• Requirements
Check every line below for the word "scene" and copy the ones that have it.

• Collected data
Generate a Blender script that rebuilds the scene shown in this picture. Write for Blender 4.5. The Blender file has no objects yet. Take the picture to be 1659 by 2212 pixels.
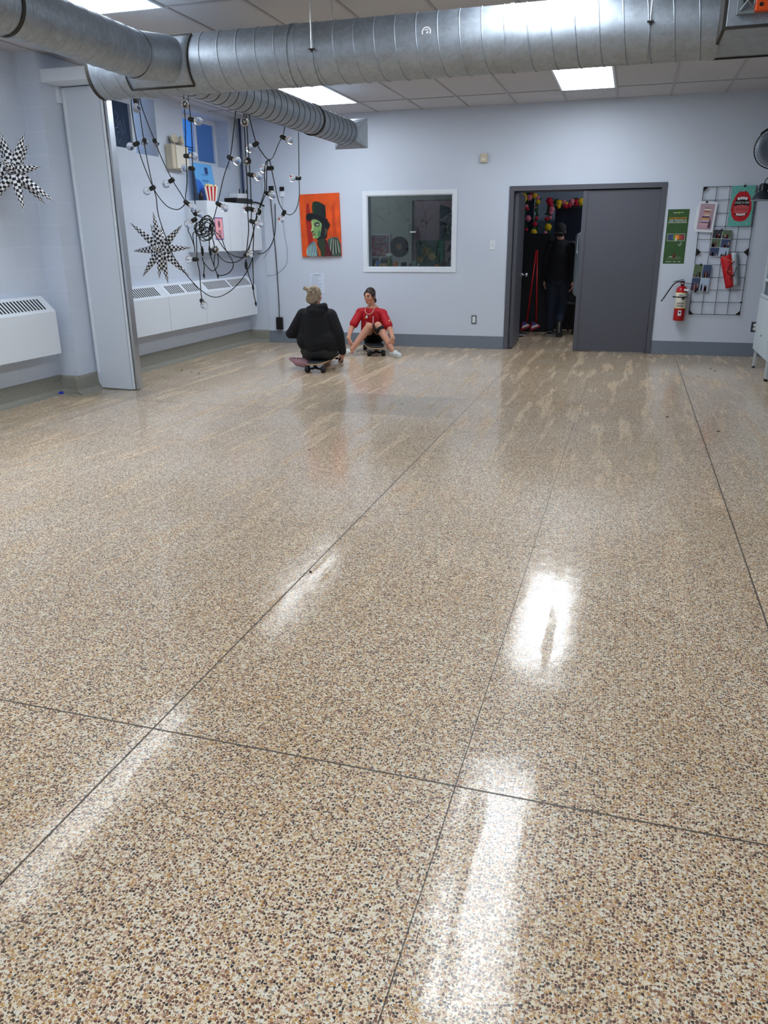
import bpy, bmesh, math, random
from mathutils import Vector as V, Matrix, Euler
S = bpy.context.scene
COL = S.collection
PI = math.pi
rnd = random.Random(7)

# ------------------------------------------------------------------ camera, world, exposure
S.view_settings.view_transform = 'Standard'
S.view_settings.look = 'None'
S.view_settings.gamma = 1
S.view_settings.use_curve_mapping = False
S.view_settings.exposure = 0.0
PANEL_STRENGTH = 13.3
PANEL_COLOUR = (0.88, 0.945, 1.0, 1)
BACKROOM_WATTS = 26.0
cam = bpy.data.cameras.new('camera')
cam.sensor_fit = 'HORIZONTAL'; cam.sensor_width = 36
cam.lens = 1675.17 * 36 / 1659
cam.clip_start = 0.05; cam.clip_end = 200
co = bpy.data.objects.new('camera', cam); COL.objects.link(co)
_r, _u, _b = [[0.95672, 0.2909, -0.00793], [-0.08903, 0.31851, 0.94373], [0.27705, -0.90218, 0.33062]]
co.matrix_world = Matrix(((_r[0], _u[0], _b[0], 0), (_r[1], _u[1], _b[1], 0), (_r[2], _u[2], _b[2], 1.4358), (0, 0, 0, 1)))
S.camera = co
w = bpy.data.worlds.new('world'); S.world = w; w.use_nodes = True
bg = w.node_tree.nodes['Background']
bg.inputs[0].default_value = (0.27, 0.36, 0.50, 1); bg.inputs[1].default_value = 1.7

# ------------------------------------------------------------------ helpers
def lin(c):
    return tuple(((x / 255) / 12.92 if x <= 10 else ((x / 255 + .055) / 1.055) ** 2.4) for x in c)
MATS = {}
def mat(name, rgb=(200, 200, 200), rough=.6, metal=0, emit=0, trans=0, bump=0, bscale=60, coat=0, ior=1.45, var=0, vscale=4, spec=.5):
    if name in MATS: return MATS[name]
    m = bpy.data.materials.new(name); m.use_nodes = True
    nt = m.node_tree; b = nt.nodes['Principled BSDF']
    c = lin(rgb) + (1,)
    b.inputs['Base Color'].default_value = c
    b.inputs['Roughness'].default_value = rough; b.inputs['Metallic'].default_value = metal
    b.inputs['Transmission Weight'].default_value = trans; b.inputs['IOR'].default_value = ior
    b.inputs['Coat Weight'].default_value = coat; b.inputs['Specular IOR Level'].default_value = spec
    if emit:
        b.inputs['Emission Color'].default_value = c; b.inputs['Emission Strength'].default_value = emit
    tc = nt.nodes.new('ShaderNodeTexCoord')
    if var:
        n = nt.nodes.new('ShaderNodeTexNoise'); n.inputs['Scale'].default_value = vscale; n.inputs['Detail'].default_value = 4
        nt.links.new(tc.outputs['Object'], n.inputs['Vector'])
        r = nt.nodes.new('ShaderNodeMapRange'); r.inputs[1].default_value = .3; r.inputs[2].default_value = .7
        r.inputs[3].default_value = 1 - var; r.inputs[4].default_value = 1 + var
        nt.links.new(n.outputs['Fac'], r.inputs[0])
        h = nt.nodes.new('ShaderNodeHueSaturation'); h.inputs['Color'].default_value = c
        nt.links.new(r.outputs[0], h.inputs['Value']); nt.links.new(h.outputs[0], b.inputs['Base Color'])
    if bump:
        n = nt.nodes.new('ShaderNodeTexNoise'); n.inputs['Scale'].default_value = bscale; n.inputs['Detail'].default_value = 3
        nt.links.new(tc.outputs['Object'], n.inputs['Vector'])
        bp = nt.nodes.new('ShaderNodeBump'); bp.inputs['Strength'].default_value = bump; bp.inputs['Distance'].default_value = .01
        nt.links.new(n.outputs['Fac'], bp.inputs['Height']); nt.links.new(bp.outputs[0], b.inputs['Normal'])
    MATS[name] = m
    return m

class MB:
    def __init__(s): s.bm = bmesh.new(); s.m = 0; s.k = 0
    def face(s, vs):
        try:
            f = s.bm.faces.new(vs); f.material_index = s.m; return f
        except ValueError: return None
    def box(s, a, b, R=None):
        (x0, y0, z0), (x1, y1, z1) = a, b
        x0, x1 = min(x0, x1), max(x0, x1); y0, y1 = min(y0, y1), max(y0, y1); z0, z1 = min(z0, z1), max(z0, z1)
        e = .00012 * (s.k % 12); s.k += 1; x0 -= e; y0 -= e; z0 -= e; x1 += e; y1 += e; z1 += e
        vs = [V((x, y, z)) for z in (z0, z1) for x, y in ((x0, y0), (x1, y0), (x1, y1), (x0, y1))]
        if R is not None: vs = [R @ v for v in vs]
        v = [s.bm.verts.new(c) for c in vs]
        for q in ((3, 2, 1, 0), (4, 5, 6, 7), (0, 1, 5, 4), (1, 2, 6, 5), (2, 3, 7, 6), (3, 0, 4, 7)): s.face([v[i] for i in q])
        return s
    def prism(s, pts, M, d):     # pts 2D, M maps (x, y, 0) -> world, extruded to z=d
        a = [s.bm.verts.new(M @ V((x, y, 0))) for x, y in pts]
        b = [s.bm.verts.new(M @ V((x, y, d))) for x, y in pts]
        n = len(pts)
        s.face(a[::-1]); s.face(b)
        for i in range(n): s.face([a[i], a[(i + 1) % n], b[(i + 1) % n], b[i]])
        return s
    def tube(s, path, r, n=8, cap=True, r1=None):
        path = [V(p) for p in path]; rings = []; L = len(path)
        up = None
        for i, p in enumerate(path):
            t = (path[min(i + 1, L - 1)] - path[max(i - 1, 0)])
            t = t.normalized() if t.length > 1e-9 else V((0, 0, 1))
            if up is None:
                up = t.cross(V((0, 0, 1))) if abs(t.z) < .9 else t.cross(V((1, 0, 0)))
                up.normalize()
            up = (up - t * up.dot(t)); up = up.normalized() if up.length > 1e-6 else t.orthogonal().normalized()
            w_ = t.cross(up)
            rr = r if r1 is None else r + (r1 - r) * i / (L - 1)
            rings.append([s.bm.verts.new(p + (up * math.cos(2 * PI * k / n) + w_ * math.sin(2 * PI * k / n)) * rr) for k in range(n)])
        for a, b in zip(rings, rings[1:]):
            for k in range(n): s.face([a[k], a[(k + 1) % n], b[(k + 1) % n], b[k]])
        if cap: s.face(rings[0][::-1]); s.face(rings[-1])
        return s
    def cyl(s, a, b, r, n=20, r1=None): return s.tube([a, b], r, n, True, r1)
    def lathe(s, prof, M=None, n=24):    # prof (r, z)
        M = M or Matrix(); rings = []
        for r, z in prof:
            if r < 1e-6: rings.append([s.bm.verts.new(M @ V((0, 0, z)))])
            else: rings.append([s.bm.verts.new(M @ V((r * math.cos(2 * PI * k / n), r * math.sin(2 * PI * k / n), z))) for k in range(n)])
        for a, b in zip(rings, rings[1:]):
            for k in range(n):
                k2 = (k + 1) % n
                if len(a) == 1 and len(b) == 1: continue
                if len(a) == 1: s.face([a[0], b[k2], b[k]])
                elif len(b) == 1: s.face([a[k], a[k2], b[0]])
                else: s.face([a[k], a[k2], b[k2], b[k]])
        return s
    def ell(s, c, r, M=None, n=16, k=10):
        R = (M or Matrix()).to_3x3().to_4x4()
        if isinstance(r, (int, float)): r = (r, r, r)
        T = Matrix.Translation(c) @ R @ Matrix.Diagonal((r[0], r[1], r[2], 1))
        return s.lathe([(math.sin(PI * i / k), -math.cos(PI * i / k)) for i in range(k + 1)], T, n)
    def cap(s, a, b, r0, r1=None):
        r1 = r0 if r1 is None else r1
        a, b = V(a), V(b); d = b - a; L = d.length
        if L < 1e-6: return s.ell(a, r0)
        M = Matrix.Translation(a) @ d.to_track_quat('Z', 'Y').to_matrix().to_4x4()
        pr = [(r0 * math.sin(t), -r0 * math.cos(t)) for t in (0, .4, .8, 1.2, PI / 2)]
        pr += [(r1 * math.cos(t), L + r1 * math.sin(t)) for t in (0, .4, .8, 1.2, PI / 2)]
        pr[0] = (0, pr[0][1]); pr[-1] = (0, pr[-1][1])
        return s.lathe(pr, M, 14)
    def build(s, name, mats, parent=None, loc=(0, 0, 0), rot=(0, 0, 0), smooth=False, bevel=0, recalc=True):
        if recalc: bmesh.ops.recalc_face_normals(s.bm, faces=s.bm.faces)
        me = bpy.data.meshes.new(name); s.bm.to_mesh(me); s.bm.free()
        o = bpy.data.objects.new(name, me); COL.objects.link(o)
        for m in (mats if isinstance(mats, (list, tuple)) else [mats]): me.materials.append(m)
        o.location = loc; o.rotation_euler = rot
        if smooth:
            for p in me.polygons: p.use_smooth = True
        if bevel:
            md = o.modifiers.new('bevel', 'BEVEL'); md.width = bevel; md.segments = 2; md.limit_method = 'ANGLE'
        if parent: o.parent = parent
        return o

def tag(o, label=None, cat=None, group=None, kind=None):
    if label: o['label'] = label
    if cat: o['category'] = cat
    if group: o['group'] = group
    if kind: o['kind'] = kind
    return o
def thing(name, label, cat, loc=(0, 0, 0), group=None, rz=0):
    o = bpy.data.objects.new(name, None); COL.objects.link(o); o.location = loc; o.rotation_euler = (0, 0, rz)
    o.empty_display_size = .05
    return tag(o, label, cat, group)
def bx(name, a, b, m, parent=None, bevel=0, off=None):
    o = V(off) if off is not None else V((0, 0, 0))
    return MB().box(V(a) - o, V(b) - o).build(name, m, parent, bevel=bevel)
def struct(o): return tag(o, kind='structure')
def smoothpath(pts, k=8):
    pts = [V(p) for p in pts]; P = [pts[0] * 2 - pts[1]] + pts + [pts[-1] * 2 - pts[-2]]; out = []
    for i in range(1, len(P) - 2):
        a, b, c, d = P[i - 1:i + 3]
        for j in range(k):
            t = j / k
            out.append(.5 * ((2 * b) + (c - a) * t + (2 * a - 5 * b + 4 * c - d) * t * t + (3 * b - a - 3 * c + d) * t ** 3))
    out.append(pts[-1]); return out
def frame(o, x, y):      # matrix with origin o, local x and y axes, z = x cross y
    x = V(x).normalized(); z = x.cross(V(y)).normalized(); y = z.cross(x)
    return Matrix(((x.x, y.x, z.x, o[0]), (x.y, y.y, z.y, o[1]), (x.z, y.z, z.z, o[2]), (0, 0, 0, 1)))
def wallM(x, z, y=10.9, rot=0):  # on the far wall: local x right, y up, z towards the room
    return Matrix.Translation((x, y, z)) @ Matrix.Rotation(rot, 4, 'Y') @ Matrix(((1, 0, 0, 0), (0, 0, -1, 0), (0, 1, 0, 0), (0, 0, 0, 1)))
def leftM(y, z, x=-5.45):        # on the left wall: local x = +Y, y up, z towards +X
    return Matrix(((0, 0, 1, x), (1, 0, 0, y), (0, 1, 0, z), (0, 0, 0, 1)))
def circ(cx, cy, rx, ry=None, n=20, a0=0, a1=2 * PI):
    ry = ry or rx
    full = abs(a1 - a0 - 2 * PI) < 1e-6
    return [(cx + rx * math.cos(a0 + (a1 - a0) * i / (n if full else n - 1)), cy + ry * math.sin(a0 + (a1 - a0) * i / (n if full else n - 1))) for i in range(n)]
def rect(x0, y0, x1, y1): return [(x0, y0), (x1, y0), (x1, y1), (x0, y1)]
def flat(name, pts, M, m, parent, z=.001, d=.0006):
    return MB().prism(pts, M @ Matrix.Translation((0, 0, z)), d).build(name, m, parent)
def text(name, body, M, size, m, parent, z=.002, sx=1, align='CENTER', depth=.0004):
    cu = bpy.data.curves.new(name, 'FONT'); cu.body = body; cu.size = size; cu.align_x = align; cu.align_y = 'CENTER'; cu.extrude = depth
    t = bpy.data.objects.new(name, cu); COL.objects.link(t)
    bpy.context.view_layer.update()
    me = bpy.data.meshes.new_from_object(t.evaluated_get(bpy.context.evaluated_depsgraph_get()))
    bpy.data.objects.remove(t)
    me.transform(M @ Matrix.Translation((0, 0, z)) @ Matrix.Diagonal((sx, 1, 1, 1)))
    me.materials.clear(); me.materials.append(m)
    o = bpy.data.objects.new(name, me); COL.objects.link(o); o.parent = parent
    return o
def melt(mb, name, m, parent=None, voxel=.005, sm=4):   # fuse overlapping closed shapes into one continuous skin
    bmesh.ops.recalc_face_normals(mb.bm, faces=mb.bm.faces)
    o = mb.build('tmp', m)
    r = o.modifiers.new('r', 'REMESH'); r.mode = 'VOXEL'; r.voxel_size = voxel
    s_ = o.modifiers.new('s', 'SMOOTH'); s_.iterations = sm; s_.factor = .5
    bpy.context.view_layer.update()
    me = bpy.data.meshes.new_from_object(o.evaluated_get(bpy.context.evaluated_depsgraph_get()))
    bpy.data.objects.remove(o)
    me.name = name
    me.materials.clear(); me.materials.append(m)
    for p in me.polygons: p.use_smooth = True; p.material_index = 0
    n = bpy.data.objects.new(name, me); COL.objects.link(n)
    if parent: n.parent = parent
    return n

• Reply
Generate a Blender script that rebuilds the scene shown in this picture. Write for Blender 4.5. The Blender file has no objects yet. Take the picture to be 1659 by 2212 pixels.
S = bpy.context.scene